Data in this exercise:
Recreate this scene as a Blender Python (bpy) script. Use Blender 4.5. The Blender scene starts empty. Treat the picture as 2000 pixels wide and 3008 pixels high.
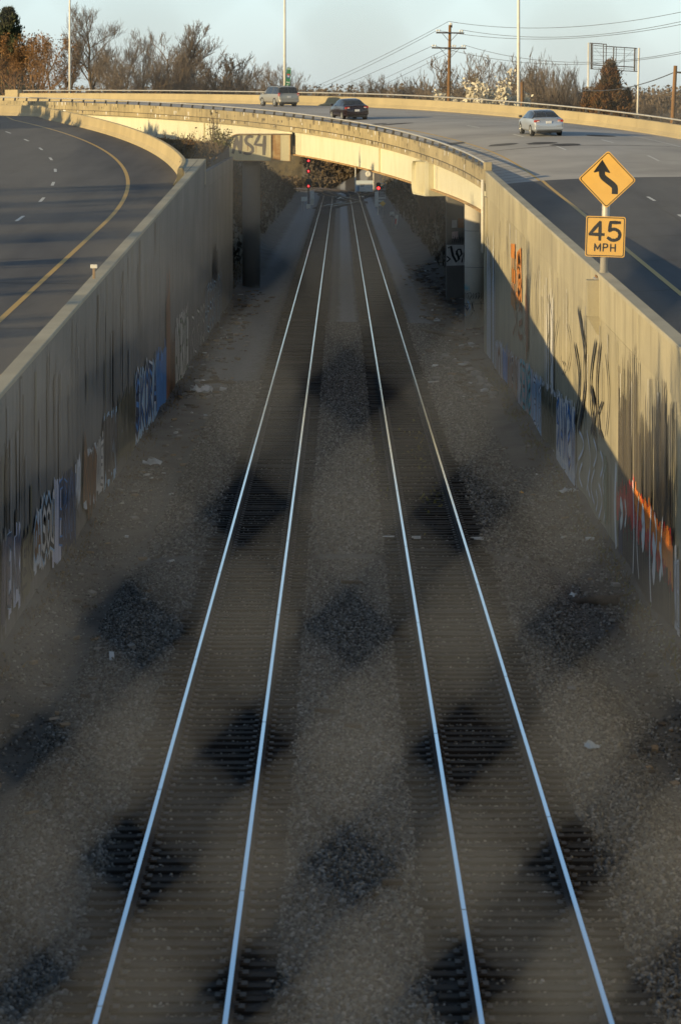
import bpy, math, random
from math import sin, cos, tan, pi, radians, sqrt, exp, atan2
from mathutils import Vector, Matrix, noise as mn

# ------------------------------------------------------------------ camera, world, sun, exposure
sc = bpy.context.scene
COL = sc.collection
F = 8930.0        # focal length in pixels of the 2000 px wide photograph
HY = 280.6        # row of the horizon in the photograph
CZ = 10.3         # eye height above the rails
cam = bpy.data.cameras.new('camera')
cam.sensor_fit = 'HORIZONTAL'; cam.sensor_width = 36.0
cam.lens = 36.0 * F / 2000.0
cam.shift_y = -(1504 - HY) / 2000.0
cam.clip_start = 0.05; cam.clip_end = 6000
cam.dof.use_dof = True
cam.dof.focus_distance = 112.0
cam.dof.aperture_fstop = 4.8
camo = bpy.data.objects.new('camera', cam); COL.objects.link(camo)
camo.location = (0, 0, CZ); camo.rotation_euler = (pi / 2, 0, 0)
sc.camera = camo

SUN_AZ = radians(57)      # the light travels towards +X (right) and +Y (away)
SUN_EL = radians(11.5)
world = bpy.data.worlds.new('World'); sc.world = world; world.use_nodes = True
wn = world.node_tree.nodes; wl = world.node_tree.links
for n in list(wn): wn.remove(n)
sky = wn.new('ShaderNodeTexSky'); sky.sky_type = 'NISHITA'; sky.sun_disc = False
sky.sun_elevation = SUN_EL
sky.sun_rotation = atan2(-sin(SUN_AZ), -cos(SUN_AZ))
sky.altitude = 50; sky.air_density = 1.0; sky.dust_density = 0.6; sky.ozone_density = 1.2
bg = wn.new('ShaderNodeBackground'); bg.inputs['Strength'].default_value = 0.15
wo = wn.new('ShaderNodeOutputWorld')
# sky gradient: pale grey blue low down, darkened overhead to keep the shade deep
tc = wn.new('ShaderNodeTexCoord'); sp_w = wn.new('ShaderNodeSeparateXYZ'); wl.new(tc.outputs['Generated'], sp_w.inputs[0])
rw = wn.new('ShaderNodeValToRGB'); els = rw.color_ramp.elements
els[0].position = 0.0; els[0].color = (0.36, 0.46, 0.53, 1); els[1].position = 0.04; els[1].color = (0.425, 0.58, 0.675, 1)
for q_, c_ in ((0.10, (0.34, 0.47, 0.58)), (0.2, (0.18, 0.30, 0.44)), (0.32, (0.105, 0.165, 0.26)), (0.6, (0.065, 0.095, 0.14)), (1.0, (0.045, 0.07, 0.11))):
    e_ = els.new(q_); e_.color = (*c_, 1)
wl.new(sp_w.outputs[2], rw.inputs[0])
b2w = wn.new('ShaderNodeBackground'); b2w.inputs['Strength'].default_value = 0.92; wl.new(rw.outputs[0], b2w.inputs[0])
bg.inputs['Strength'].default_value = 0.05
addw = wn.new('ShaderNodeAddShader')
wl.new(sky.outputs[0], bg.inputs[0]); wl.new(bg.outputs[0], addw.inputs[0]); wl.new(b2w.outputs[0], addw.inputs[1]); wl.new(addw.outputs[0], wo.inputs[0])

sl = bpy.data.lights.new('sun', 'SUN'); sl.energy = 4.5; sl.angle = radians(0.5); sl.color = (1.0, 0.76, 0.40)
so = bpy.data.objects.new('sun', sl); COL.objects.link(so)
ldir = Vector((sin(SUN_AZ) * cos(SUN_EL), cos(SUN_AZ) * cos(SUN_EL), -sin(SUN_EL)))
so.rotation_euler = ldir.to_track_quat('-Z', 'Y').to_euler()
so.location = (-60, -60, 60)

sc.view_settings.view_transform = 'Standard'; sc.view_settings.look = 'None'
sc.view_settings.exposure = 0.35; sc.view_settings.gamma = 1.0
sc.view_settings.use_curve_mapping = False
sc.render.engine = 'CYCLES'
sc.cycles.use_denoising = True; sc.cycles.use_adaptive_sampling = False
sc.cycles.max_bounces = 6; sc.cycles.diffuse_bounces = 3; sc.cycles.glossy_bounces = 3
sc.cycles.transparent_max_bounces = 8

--

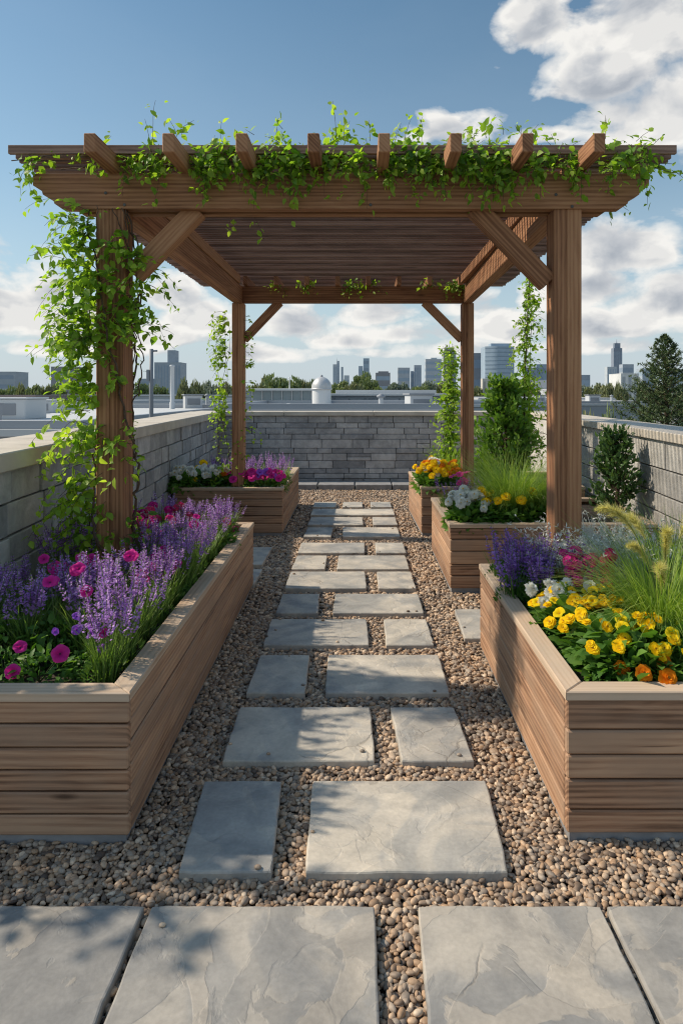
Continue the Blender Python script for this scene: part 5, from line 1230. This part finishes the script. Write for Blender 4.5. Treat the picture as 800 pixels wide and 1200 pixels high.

==

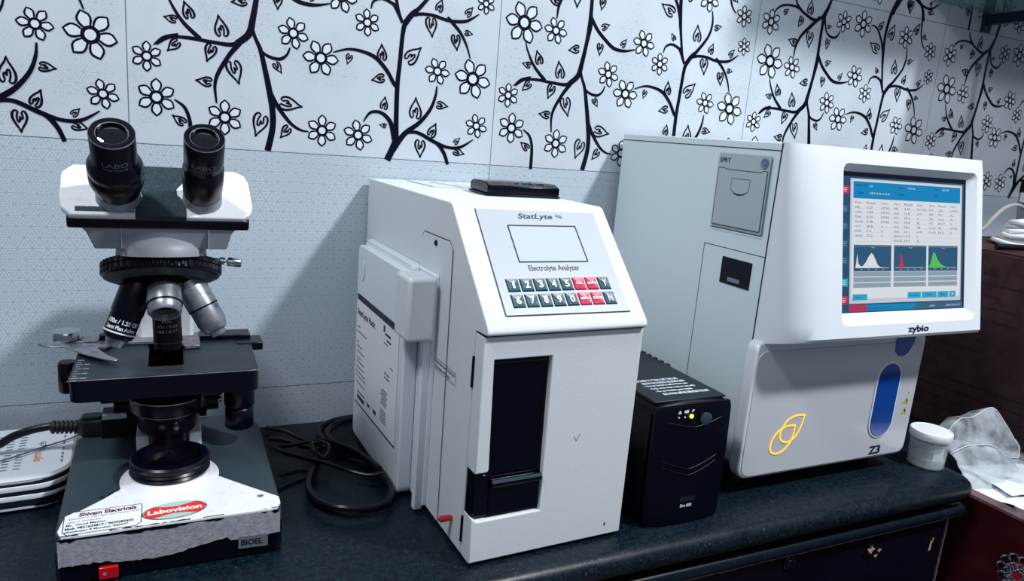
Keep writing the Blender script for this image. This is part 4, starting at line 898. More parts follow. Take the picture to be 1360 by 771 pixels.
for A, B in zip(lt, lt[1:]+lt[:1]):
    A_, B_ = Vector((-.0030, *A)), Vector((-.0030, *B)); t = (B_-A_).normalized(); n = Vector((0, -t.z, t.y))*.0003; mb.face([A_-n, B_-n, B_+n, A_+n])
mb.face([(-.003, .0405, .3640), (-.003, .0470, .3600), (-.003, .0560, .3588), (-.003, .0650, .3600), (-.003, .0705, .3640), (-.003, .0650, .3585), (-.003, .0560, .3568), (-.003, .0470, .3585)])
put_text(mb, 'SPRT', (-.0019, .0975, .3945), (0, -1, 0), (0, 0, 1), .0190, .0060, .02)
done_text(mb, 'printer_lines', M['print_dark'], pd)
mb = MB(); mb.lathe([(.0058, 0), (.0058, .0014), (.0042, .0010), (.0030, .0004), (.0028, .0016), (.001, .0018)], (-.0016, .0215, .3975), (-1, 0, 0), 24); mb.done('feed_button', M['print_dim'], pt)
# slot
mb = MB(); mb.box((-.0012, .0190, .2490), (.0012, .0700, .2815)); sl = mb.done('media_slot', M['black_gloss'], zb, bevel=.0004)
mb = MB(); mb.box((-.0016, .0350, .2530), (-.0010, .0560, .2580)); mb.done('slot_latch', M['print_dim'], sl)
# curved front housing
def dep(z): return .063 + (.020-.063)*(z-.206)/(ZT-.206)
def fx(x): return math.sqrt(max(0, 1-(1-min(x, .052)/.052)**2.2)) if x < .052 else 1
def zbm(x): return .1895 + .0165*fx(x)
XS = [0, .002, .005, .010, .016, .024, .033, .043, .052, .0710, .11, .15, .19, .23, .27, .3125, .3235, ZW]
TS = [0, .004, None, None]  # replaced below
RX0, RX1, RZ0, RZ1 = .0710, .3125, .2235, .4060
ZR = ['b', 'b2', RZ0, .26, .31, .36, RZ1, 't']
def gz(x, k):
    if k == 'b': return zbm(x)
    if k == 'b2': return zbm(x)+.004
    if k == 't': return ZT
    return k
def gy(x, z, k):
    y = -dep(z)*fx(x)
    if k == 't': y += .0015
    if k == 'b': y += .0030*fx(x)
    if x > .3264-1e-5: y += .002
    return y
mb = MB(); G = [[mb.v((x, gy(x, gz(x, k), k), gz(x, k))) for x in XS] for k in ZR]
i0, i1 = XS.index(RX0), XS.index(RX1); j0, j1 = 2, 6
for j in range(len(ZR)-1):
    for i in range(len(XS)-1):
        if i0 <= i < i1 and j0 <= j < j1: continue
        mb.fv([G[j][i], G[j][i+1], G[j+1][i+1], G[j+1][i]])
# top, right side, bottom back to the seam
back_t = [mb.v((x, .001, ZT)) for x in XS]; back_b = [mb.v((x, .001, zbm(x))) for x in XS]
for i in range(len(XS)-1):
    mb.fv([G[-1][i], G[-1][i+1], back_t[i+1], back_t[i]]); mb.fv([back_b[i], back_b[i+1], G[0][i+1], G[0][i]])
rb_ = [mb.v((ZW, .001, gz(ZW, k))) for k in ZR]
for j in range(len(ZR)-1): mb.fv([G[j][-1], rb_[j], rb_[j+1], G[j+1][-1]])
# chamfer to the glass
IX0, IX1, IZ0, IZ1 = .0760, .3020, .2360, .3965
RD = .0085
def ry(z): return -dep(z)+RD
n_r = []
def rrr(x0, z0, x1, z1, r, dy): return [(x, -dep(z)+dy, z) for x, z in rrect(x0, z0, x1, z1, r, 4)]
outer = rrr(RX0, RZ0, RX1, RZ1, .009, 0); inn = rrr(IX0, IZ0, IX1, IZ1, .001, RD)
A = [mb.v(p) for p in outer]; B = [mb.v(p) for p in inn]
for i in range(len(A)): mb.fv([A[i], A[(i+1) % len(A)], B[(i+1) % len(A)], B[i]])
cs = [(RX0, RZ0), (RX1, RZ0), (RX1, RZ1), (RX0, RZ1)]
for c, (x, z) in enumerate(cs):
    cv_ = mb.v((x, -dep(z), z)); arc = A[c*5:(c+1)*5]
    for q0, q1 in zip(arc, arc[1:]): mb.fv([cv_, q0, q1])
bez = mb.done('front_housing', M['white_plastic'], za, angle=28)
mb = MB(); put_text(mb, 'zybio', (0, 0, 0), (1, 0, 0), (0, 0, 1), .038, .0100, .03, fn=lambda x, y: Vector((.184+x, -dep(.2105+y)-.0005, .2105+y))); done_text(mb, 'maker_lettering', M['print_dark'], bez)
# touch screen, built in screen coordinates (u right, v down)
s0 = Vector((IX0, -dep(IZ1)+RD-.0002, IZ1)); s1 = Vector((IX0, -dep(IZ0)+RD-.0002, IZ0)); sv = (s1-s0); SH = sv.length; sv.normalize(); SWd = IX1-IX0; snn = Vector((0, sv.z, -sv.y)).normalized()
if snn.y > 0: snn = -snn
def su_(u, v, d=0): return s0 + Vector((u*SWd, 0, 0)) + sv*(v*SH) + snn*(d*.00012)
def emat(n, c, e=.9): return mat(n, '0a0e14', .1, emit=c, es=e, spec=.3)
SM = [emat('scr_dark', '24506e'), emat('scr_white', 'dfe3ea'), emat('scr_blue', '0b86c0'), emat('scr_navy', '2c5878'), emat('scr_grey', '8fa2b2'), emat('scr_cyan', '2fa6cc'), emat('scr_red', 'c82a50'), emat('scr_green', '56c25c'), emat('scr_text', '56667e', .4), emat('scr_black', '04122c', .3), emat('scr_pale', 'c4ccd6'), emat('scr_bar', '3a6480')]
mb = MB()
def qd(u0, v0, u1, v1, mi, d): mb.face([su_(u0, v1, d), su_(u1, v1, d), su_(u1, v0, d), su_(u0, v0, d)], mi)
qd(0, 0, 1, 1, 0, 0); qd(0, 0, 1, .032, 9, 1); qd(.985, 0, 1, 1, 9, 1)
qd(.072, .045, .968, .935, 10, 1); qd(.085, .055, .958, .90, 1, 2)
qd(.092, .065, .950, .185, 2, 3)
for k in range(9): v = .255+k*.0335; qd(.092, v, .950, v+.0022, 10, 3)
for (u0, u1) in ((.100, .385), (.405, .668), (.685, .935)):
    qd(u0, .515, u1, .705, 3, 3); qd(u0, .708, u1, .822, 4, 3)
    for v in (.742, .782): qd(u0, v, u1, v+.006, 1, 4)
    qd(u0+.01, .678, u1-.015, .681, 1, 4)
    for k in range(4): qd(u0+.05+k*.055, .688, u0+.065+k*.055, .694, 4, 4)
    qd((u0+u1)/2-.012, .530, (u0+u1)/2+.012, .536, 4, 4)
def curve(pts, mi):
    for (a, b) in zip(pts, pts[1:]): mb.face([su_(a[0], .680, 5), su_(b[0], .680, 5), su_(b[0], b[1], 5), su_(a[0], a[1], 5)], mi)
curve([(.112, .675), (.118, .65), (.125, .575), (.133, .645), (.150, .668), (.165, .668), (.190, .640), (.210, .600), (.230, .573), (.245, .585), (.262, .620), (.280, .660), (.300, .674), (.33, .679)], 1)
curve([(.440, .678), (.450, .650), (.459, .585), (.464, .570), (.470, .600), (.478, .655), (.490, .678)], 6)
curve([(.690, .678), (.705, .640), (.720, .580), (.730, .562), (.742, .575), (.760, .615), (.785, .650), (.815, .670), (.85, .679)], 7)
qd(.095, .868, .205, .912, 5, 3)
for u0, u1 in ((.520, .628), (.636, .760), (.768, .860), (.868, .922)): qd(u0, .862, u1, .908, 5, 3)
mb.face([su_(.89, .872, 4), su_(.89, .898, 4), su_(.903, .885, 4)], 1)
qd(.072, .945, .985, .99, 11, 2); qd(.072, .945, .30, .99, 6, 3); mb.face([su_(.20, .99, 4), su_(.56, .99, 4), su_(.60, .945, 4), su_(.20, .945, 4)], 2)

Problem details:
From the line containing "Recreate this scene" to the line containing "sc.camera = camo", both lines included, give the text again exactly, without any pictures.

Answer to the problem:
Recreate this scene as a Blender Python (bpy) script. Use Blender 4.5. The Blender scene starts empty. Treat the picture as 2000 pixels wide and 3008 pixels high.
import bpy, math, random
from math import sin, cos, tan, pi, radians, sqrt, exp, atan2
from mathutils import Vector, Matrix, noise as mn

# ------------------------------------------------------------------ camera, world, sun, exposure
sc = bpy.context.scene
COL = sc.collection
F = 8930.0        # focal length in pixels of the 2000 px wide photograph
HY = 280.6        # row of the horizon in the photograph
CZ = 10.3         # eye height above the rails
cam = bpy.data.cameras.new('camera')
cam.sensor_fit = 'HORIZONTAL'; cam.sensor_width = 36.0
cam.lens = 36.0 * F / 2000.0
cam.shift_y = -(1504 - HY) / 2000.0
cam.clip_start = 0.05; cam.clip_end = 6000
cam.dof.use_dof = True
cam.dof.focus_distance = 112.0
cam.dof.aperture_fstop = 4.8
camo = bpy.data.objects.new('camera', cam); COL.objects.link(camo)
camo.location = (0, 0, CZ); camo.rotation_euler = (pi / 2, 0, 0)
sc.camera = camo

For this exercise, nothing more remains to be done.